→ **PROBLEM STATEMENT**
Starting with the first line of the data below, copy each line up to and including the one containing "SUN = Vector((0.60, 0.50, -0.78)).normalized()". Pictures stay out.

++++ RAW DATA

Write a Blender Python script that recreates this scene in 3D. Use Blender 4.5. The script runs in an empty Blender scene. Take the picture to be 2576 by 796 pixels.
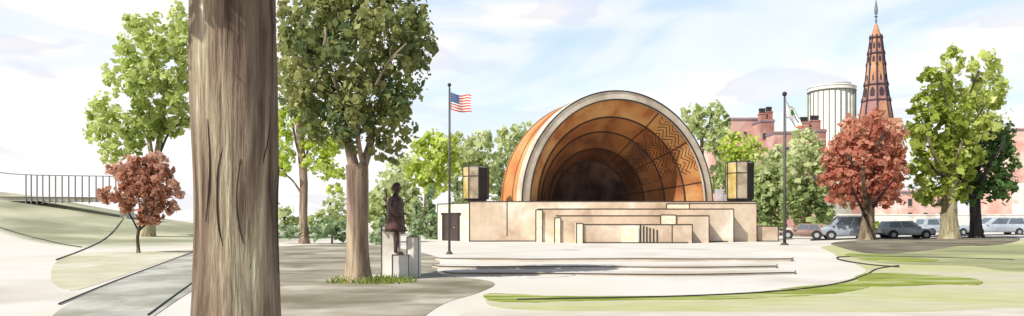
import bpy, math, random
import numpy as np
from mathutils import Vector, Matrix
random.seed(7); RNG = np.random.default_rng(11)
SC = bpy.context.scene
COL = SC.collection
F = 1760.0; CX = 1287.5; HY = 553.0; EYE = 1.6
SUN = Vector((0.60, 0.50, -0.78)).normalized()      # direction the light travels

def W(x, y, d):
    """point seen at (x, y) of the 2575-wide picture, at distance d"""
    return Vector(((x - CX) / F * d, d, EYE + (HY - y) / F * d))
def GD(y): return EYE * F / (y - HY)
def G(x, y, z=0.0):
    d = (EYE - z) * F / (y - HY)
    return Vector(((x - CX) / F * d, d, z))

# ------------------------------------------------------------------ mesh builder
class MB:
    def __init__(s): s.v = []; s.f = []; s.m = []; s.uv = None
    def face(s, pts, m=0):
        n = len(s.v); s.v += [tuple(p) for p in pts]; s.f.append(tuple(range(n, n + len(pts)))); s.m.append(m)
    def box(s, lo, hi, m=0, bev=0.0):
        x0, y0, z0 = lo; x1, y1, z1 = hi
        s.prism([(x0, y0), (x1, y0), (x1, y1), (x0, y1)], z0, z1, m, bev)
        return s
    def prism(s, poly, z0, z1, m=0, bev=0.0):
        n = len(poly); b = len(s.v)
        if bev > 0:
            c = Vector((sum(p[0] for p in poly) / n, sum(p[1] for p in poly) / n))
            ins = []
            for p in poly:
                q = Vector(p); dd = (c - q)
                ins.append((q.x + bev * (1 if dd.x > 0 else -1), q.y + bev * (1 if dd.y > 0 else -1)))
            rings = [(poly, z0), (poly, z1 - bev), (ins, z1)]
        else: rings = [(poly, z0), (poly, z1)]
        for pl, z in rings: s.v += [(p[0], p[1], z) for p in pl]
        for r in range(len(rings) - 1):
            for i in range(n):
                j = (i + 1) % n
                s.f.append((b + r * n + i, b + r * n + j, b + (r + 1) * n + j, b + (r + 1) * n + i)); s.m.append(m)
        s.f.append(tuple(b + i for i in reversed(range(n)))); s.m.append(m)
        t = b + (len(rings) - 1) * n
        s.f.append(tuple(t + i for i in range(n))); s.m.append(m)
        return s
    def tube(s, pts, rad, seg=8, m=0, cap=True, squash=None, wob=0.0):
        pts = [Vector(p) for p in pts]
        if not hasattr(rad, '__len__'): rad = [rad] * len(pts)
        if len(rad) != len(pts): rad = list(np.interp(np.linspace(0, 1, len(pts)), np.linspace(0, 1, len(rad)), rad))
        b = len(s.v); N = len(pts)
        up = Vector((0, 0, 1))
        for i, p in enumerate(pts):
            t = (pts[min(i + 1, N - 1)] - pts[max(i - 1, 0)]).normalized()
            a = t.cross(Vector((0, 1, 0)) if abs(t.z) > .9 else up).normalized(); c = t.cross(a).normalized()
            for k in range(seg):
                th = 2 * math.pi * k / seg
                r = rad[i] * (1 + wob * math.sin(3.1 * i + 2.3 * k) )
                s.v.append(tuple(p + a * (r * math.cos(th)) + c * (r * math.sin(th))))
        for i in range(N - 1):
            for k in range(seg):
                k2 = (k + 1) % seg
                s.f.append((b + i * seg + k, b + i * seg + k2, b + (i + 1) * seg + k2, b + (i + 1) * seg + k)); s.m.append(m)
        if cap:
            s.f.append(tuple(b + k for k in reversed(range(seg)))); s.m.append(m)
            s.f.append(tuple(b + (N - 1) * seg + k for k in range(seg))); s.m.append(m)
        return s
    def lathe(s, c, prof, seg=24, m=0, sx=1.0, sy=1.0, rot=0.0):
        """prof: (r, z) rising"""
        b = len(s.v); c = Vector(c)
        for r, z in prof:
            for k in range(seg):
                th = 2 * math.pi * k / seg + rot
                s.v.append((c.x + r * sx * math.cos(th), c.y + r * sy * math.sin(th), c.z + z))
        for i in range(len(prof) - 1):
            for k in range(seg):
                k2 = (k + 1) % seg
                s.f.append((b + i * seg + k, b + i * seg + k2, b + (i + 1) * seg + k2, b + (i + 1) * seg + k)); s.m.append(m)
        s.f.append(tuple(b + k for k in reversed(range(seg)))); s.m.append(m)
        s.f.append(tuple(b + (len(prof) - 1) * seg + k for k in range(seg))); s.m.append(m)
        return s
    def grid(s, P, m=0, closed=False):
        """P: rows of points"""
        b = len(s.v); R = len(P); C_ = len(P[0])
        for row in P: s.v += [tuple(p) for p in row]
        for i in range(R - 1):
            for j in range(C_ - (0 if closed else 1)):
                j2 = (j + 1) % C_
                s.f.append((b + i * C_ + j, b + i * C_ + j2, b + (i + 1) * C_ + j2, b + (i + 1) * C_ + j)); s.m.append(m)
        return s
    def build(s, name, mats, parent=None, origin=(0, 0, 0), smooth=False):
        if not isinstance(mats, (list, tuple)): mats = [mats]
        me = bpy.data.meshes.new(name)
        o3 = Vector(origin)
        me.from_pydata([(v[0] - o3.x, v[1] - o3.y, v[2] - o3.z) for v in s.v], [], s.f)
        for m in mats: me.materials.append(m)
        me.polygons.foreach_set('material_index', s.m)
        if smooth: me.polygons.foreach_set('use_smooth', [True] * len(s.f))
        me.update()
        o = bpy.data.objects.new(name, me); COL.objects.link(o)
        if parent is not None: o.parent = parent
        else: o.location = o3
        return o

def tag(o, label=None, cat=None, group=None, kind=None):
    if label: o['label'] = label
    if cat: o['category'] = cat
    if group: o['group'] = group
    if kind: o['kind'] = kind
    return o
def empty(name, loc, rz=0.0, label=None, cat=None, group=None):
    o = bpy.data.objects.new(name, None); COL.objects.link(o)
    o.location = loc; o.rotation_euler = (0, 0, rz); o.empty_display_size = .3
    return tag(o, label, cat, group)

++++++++

→ **TASK RESPONSE**
Write a Blender Python script that recreates this scene in 3D. Use Blender 4.5. The script runs in an empty Blender scene. Take the picture to be 2576 by 796 pixels.
import bpy, math, random
import numpy as np
from mathutils import Vector, Matrix
random.seed(7); RNG = np.random.default_rng(11)
SC = bpy.context.scene
COL = SC.collection
F = 1760.0; CX = 1287.5; HY = 553.0; EYE = 1.6
SUN = Vector((0.60, 0.50, -0.78)).normalized()      # direction the light travels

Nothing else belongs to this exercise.